Once, when in Paris for a few days, I was walking along a side street when two armed Sûreté Nationale (now Police Nationale) approached wearing side arms. One took my left arm, the other my right, and quickly ushered me into the foyer of a nearby apartment building. I was told to remain there until the motorcycle entourage, transporting President Charles de Gaulle, had passed by.
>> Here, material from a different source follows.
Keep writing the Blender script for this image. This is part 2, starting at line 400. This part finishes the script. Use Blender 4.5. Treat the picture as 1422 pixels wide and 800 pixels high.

The French are very good at security and I was quite surprised when I heard the news on Friday night that another attack on innocent civilians had occurred.  Bombs went off in the Stade de France during a soccer game and many innocent people in the Le Carillon Restaurant, and the Bataclan Concert Hall, were slaughtered or seriously wounded. It is said that ISIS was responsible and that they, in their religious fervor, said they were attacking  "the capital of adultery and vice". Is there not something wrong with this logic! What vice could be worse than wounding and killing innocent young people attending a rock concert on a Friday evening? It appears, as someone once wrote, 'men kill over religion, land, natural resources and intractable hate' - and those cowards were taught to believed they were purifying the world!

"We have not defeated the idea, we do not even understand the idea." (U.S. Major General M.K. Nagata talking about ISIS.) He got that right. What is happening today is a new form of warfare and new ideas will be required to resolve a very troubled world.

On November 11th, just a few days prior to the events in Paris, our nation paused to remember the recent wars of the past. War is not a new experience for Canadians. I was a teenager during WW11 and even though we did not have the social and professional networks we have today, we were kept informed. We knew who our heroes were and we were proud of their sacrifices. Today Canadians are part of the military intervention against the Islamic State of Iraq and the Levant. It rages as we speak. Canada is again at war and yet, we know so little about the enemy or the heroes who will be returning home soon!

I would like to return to France someday and visit the beautiful city of Paris one more time. I hope that day comes soon. Be brave 'cousins'.